Brunner: Es ist aber der Trend. Die Aufregung rund um Tempo 30 in den Quartieren, noch vor zwanzig Jahren fast eine Links-Rechts-Glaubensfrage, hat sich ja auch weitgehend gelegt. Nun ist klargestellt, dass auf lärmbelasteten Hauptstrassen auch Verkehrsberuhigungen seriös zu prüfen sind. Aber ich gebe zu: Vielleicht reicht «unser» Bundesgerichtsurteil nicht allein, um schweizweit die Behörden zum Handeln zu bringen – und es müssen weitere Einsprachen gegen «Papiersanierungen» folgen. In Städten wie Zürich oder Basel denke ich aber schon, dass nun ein Schub mit neuen Tempo-30-Strecken folgen wird.

zentralplus: Wäre das Ganze nicht auch anders, zum Beispiel auf politischem Weg, anzupacken gewesen? Es muss doch frustrierend sein, einen so langen Prozess anzustrengen, so viele Ausgaben zu tragen, mit völlig ungewissem Ausgang.

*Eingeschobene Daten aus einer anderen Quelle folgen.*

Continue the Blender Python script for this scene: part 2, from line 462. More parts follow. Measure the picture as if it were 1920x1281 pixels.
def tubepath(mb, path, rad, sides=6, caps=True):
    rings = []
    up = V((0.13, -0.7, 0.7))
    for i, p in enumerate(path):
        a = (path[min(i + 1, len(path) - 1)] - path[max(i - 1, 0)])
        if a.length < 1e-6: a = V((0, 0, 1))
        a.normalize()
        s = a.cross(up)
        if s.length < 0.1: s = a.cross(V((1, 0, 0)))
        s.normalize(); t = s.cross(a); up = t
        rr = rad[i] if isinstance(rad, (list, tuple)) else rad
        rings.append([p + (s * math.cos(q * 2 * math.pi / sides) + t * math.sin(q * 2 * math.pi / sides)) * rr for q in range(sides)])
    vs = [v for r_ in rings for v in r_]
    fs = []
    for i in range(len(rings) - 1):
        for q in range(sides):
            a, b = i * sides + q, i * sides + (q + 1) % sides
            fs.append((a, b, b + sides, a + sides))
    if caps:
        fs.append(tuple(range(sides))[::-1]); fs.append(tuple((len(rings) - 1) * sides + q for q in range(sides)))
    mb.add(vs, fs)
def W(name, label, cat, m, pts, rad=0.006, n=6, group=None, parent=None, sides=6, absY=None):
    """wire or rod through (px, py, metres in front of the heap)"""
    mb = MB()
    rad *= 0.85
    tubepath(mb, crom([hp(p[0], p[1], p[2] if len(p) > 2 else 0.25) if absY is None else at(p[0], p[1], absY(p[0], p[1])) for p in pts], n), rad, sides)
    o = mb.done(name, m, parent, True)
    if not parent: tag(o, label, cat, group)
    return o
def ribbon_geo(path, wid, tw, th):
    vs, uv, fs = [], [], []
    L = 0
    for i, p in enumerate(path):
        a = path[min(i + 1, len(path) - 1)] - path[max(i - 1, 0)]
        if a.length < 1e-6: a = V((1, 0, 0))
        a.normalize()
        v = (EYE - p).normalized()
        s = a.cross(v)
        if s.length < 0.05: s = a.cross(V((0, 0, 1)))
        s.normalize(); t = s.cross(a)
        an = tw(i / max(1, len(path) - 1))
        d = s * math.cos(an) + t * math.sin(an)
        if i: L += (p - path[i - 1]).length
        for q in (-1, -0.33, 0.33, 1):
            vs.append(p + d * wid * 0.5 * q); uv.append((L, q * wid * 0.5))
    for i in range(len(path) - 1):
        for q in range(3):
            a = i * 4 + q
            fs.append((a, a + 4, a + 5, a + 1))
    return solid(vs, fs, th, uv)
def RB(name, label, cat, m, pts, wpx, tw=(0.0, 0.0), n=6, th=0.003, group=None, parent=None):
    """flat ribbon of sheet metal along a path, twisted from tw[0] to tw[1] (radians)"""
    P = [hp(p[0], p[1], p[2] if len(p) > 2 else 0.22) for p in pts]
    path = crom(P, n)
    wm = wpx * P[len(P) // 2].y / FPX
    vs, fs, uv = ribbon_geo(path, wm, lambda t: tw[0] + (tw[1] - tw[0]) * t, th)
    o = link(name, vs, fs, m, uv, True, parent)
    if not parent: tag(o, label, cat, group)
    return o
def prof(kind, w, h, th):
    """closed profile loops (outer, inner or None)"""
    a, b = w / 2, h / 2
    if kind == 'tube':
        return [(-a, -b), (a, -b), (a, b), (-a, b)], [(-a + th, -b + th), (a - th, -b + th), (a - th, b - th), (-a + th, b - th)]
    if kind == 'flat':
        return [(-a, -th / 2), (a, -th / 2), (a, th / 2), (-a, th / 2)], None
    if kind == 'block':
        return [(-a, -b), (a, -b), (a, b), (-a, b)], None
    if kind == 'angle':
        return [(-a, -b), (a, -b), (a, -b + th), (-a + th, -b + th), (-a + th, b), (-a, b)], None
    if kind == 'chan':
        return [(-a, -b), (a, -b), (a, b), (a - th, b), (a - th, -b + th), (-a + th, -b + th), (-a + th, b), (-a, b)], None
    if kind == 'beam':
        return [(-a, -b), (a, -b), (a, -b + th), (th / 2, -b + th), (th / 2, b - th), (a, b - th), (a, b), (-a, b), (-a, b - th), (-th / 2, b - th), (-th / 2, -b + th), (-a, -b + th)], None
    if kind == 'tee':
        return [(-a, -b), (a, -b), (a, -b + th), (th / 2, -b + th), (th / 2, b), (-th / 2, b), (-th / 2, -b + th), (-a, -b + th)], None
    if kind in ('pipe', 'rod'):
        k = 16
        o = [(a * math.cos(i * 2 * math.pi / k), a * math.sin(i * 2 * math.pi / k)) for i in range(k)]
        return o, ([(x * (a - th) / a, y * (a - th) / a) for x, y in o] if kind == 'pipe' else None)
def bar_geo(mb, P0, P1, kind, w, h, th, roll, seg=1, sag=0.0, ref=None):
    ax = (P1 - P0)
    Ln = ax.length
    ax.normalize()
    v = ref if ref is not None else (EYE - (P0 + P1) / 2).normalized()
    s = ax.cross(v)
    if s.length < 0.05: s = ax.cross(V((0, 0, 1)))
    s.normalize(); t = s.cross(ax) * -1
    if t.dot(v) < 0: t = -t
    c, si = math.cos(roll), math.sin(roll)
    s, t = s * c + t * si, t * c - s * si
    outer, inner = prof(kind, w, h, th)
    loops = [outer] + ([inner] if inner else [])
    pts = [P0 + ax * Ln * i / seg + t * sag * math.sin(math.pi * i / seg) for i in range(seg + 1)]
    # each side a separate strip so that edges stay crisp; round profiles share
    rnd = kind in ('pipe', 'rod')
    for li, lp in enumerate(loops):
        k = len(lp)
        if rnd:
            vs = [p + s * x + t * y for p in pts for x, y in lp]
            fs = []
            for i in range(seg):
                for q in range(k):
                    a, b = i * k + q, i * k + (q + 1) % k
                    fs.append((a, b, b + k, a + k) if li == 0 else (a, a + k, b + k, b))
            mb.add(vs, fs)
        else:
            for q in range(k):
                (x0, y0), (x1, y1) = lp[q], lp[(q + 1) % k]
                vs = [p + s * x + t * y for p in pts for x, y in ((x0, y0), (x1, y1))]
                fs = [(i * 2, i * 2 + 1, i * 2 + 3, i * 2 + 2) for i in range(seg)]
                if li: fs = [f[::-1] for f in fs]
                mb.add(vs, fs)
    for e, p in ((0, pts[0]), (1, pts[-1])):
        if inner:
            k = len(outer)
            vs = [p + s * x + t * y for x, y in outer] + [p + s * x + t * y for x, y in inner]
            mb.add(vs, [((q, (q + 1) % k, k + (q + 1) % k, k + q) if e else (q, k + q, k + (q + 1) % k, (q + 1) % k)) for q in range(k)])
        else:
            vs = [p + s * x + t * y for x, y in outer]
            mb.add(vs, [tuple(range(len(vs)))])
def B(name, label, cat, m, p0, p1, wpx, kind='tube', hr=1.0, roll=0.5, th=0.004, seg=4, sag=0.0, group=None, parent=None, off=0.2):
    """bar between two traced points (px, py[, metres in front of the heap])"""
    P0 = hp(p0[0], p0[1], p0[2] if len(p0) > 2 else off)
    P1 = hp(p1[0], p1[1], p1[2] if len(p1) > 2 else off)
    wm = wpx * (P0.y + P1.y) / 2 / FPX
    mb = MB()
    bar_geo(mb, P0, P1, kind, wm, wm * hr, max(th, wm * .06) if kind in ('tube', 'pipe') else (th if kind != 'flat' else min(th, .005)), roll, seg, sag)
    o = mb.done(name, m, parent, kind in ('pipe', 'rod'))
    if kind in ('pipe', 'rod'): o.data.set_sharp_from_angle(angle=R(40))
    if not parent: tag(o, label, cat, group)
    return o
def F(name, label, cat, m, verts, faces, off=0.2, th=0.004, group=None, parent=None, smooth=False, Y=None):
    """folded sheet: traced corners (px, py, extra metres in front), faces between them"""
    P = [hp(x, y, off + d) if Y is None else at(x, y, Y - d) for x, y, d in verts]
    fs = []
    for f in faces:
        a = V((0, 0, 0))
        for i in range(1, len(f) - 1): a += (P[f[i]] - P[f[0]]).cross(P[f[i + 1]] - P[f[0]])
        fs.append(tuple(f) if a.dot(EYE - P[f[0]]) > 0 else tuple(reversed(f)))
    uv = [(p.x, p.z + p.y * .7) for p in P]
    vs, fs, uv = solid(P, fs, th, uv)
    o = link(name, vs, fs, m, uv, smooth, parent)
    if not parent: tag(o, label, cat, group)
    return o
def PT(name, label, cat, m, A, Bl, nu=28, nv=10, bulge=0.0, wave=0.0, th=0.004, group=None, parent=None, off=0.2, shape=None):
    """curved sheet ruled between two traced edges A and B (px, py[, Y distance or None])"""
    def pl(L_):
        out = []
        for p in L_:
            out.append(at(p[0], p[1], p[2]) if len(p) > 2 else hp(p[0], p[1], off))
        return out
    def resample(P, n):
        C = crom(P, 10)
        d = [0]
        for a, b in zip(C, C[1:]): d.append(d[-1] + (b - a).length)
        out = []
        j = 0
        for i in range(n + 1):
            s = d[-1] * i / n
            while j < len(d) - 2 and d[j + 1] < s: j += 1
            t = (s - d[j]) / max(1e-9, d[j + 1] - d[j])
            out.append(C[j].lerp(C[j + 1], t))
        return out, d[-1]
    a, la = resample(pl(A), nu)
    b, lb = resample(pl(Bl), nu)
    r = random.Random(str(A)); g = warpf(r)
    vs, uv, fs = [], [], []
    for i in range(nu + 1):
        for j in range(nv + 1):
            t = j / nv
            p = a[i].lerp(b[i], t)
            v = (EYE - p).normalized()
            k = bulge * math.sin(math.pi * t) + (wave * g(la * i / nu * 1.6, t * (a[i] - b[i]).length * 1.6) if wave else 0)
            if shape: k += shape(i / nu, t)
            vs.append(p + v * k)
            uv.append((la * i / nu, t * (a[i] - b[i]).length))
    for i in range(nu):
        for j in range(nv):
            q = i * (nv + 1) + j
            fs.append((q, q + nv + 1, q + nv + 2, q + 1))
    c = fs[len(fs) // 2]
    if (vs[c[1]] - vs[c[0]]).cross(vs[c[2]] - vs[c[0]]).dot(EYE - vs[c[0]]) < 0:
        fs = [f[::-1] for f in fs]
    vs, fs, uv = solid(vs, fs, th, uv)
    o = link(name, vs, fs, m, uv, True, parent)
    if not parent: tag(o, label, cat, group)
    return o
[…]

Brunner: Sie meinen, das ist Trötzelei? Nun, das Bundesgericht hat uns Recht gegeben. Natürlich störten mich die Kosten. Aber das war eben der einzige Weg. Auf politischem Weg wäre das wohl noch für viele Jahre nicht möglich gewesen – es gab ja 2001 die Schweizer Volksabstimmung, an der ein generelles Tempo-30-Limit innerorts überdeutlich abgelehnt wurde. Deshalb habe ich mir schon auch Gedanken gemacht, ob wir quasi gegen diesen Volksentscheid vorgehen sollen. Es geht aber nicht darum, sondern schlicht um die richtige Anwendung von Bundesrecht. Die Lärmbelastung ist vielenorts untragbar, oft gerade an viel weniger attraktiven Wohnlagen als in der Zuger Altstadt. Das Umweltschutzgesetz beziehungsweise die Lärmschutzverordnung sind unser Recht und Hebel, und jetzt werden auch andere in anderen Städten und «Strassendörfern» diesen Hebel entdecken.